Records:
——

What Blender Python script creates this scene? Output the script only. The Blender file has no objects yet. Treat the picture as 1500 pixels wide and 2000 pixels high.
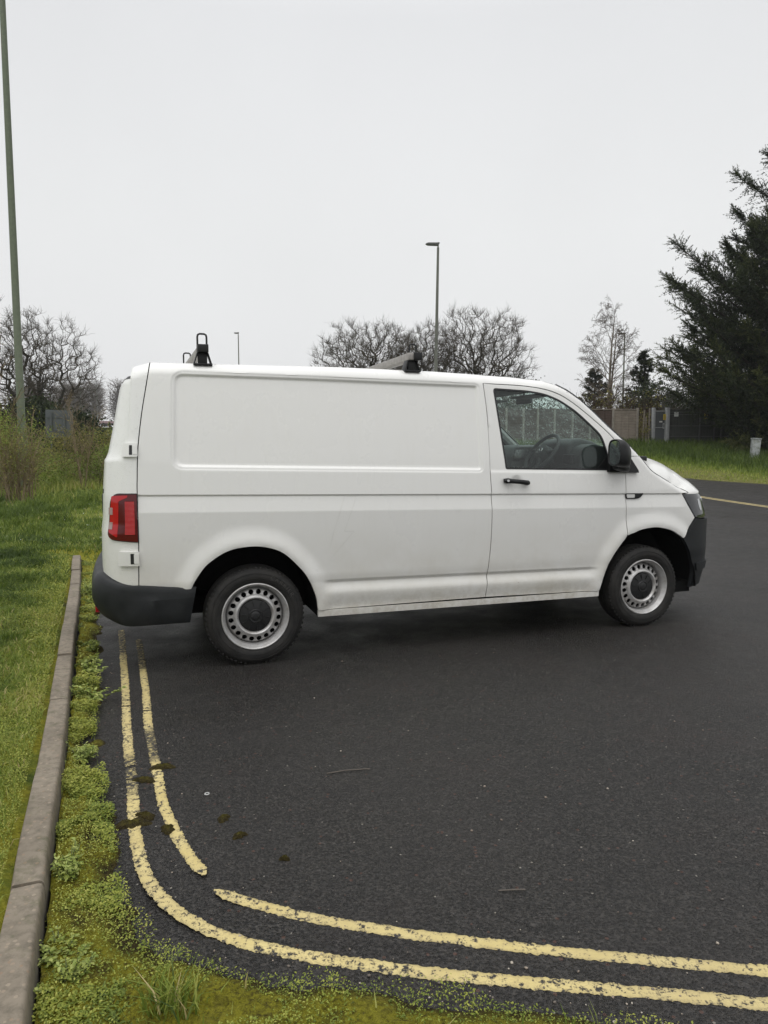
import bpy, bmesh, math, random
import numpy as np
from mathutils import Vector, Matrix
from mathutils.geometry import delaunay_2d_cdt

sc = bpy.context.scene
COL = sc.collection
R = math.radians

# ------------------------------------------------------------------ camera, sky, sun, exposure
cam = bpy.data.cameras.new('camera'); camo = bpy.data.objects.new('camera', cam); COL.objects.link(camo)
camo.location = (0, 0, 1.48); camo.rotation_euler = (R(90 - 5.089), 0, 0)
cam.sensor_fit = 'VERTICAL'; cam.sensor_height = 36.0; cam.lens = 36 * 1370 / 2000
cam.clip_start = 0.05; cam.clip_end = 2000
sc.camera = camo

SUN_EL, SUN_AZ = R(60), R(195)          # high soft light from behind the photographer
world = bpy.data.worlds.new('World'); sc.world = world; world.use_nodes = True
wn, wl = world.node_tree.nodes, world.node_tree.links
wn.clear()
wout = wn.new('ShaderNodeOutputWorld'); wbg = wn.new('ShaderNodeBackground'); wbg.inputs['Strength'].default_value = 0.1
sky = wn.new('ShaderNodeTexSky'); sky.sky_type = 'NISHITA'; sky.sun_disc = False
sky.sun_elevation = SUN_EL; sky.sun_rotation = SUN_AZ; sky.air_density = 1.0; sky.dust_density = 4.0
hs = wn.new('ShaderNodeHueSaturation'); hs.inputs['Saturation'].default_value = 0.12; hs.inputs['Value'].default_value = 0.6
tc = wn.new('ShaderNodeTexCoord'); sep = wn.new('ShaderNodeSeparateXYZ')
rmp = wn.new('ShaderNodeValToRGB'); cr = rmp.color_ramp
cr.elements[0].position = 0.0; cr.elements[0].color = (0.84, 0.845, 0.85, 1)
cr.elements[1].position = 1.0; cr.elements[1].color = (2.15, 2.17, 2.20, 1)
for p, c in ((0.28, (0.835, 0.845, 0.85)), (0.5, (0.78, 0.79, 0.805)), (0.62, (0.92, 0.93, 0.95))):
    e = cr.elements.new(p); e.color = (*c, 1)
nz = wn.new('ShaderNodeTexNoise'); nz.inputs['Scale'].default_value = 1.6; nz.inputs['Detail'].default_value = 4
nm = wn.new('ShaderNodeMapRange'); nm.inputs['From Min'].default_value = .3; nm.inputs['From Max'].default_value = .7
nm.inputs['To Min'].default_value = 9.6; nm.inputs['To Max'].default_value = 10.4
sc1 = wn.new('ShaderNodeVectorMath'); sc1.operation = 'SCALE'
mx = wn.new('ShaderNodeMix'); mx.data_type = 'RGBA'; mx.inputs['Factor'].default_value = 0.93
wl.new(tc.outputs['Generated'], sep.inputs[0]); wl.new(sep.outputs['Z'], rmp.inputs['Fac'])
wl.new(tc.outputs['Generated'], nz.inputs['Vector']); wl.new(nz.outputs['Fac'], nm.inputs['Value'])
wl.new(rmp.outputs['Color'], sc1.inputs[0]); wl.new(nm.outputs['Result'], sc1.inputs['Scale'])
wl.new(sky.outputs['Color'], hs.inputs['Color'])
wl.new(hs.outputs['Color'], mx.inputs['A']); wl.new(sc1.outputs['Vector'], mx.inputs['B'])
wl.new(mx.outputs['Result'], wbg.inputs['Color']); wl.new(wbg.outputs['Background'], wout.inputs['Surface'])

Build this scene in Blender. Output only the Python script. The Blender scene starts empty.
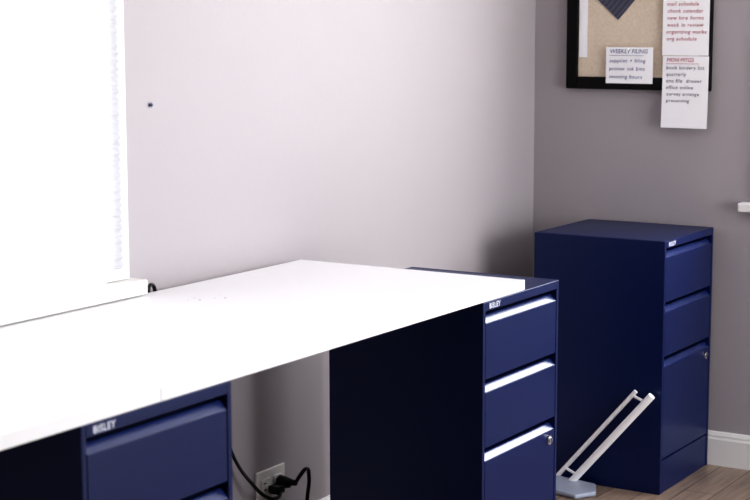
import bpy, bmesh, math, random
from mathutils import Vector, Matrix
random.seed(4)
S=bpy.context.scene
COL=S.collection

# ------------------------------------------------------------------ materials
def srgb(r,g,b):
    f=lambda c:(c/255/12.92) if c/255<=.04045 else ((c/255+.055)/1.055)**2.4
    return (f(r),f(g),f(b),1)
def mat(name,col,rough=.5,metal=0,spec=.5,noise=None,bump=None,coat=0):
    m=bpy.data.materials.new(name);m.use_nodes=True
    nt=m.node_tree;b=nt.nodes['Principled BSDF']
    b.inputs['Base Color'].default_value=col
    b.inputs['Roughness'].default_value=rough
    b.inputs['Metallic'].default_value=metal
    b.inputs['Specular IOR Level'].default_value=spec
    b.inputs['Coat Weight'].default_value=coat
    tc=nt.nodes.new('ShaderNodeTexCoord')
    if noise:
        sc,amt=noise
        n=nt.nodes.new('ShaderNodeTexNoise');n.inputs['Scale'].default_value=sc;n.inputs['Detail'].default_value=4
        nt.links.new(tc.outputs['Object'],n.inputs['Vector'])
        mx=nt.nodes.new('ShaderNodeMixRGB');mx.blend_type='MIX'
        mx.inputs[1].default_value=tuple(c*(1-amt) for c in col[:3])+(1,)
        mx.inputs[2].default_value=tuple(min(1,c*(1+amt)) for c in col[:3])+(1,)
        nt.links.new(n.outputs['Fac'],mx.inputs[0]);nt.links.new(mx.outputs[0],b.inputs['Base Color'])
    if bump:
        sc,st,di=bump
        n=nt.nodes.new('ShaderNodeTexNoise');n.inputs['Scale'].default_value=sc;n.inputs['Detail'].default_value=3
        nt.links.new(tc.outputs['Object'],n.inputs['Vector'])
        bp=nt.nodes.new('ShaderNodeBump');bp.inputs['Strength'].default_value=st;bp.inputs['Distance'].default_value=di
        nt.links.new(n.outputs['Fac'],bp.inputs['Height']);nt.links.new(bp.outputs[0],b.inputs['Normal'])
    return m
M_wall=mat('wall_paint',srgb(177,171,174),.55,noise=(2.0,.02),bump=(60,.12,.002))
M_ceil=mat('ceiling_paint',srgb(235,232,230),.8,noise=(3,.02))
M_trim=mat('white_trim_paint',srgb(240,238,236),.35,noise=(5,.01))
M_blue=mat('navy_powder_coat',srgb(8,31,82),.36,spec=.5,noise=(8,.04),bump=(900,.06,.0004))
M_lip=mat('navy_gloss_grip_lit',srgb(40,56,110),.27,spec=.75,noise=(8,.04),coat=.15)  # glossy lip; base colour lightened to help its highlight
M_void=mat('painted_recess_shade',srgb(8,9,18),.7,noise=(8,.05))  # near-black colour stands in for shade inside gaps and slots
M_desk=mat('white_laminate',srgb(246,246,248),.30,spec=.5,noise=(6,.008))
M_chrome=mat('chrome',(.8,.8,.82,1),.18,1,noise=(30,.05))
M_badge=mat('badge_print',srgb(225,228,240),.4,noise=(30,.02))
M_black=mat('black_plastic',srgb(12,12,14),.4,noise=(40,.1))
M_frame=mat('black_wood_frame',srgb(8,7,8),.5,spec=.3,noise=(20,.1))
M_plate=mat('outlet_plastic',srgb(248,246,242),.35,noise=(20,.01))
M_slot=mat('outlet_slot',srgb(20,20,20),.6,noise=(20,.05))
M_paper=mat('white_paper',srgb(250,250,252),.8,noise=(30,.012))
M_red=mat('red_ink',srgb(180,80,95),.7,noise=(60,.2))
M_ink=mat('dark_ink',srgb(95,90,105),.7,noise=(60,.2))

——

* Given exercise
Retype the section that opens with the line holding "Build this scene" and closes with the line holding "COL=S.collection", exactly as it reads, without any pictures.

* Correct response
Build this scene in Blender. Output only the Python script. The Blender scene starts empty.
import bpy, bmesh, math, random
from mathutils import Vector, Matrix
random.seed(4)
S=bpy.context.scene
COL=S.collection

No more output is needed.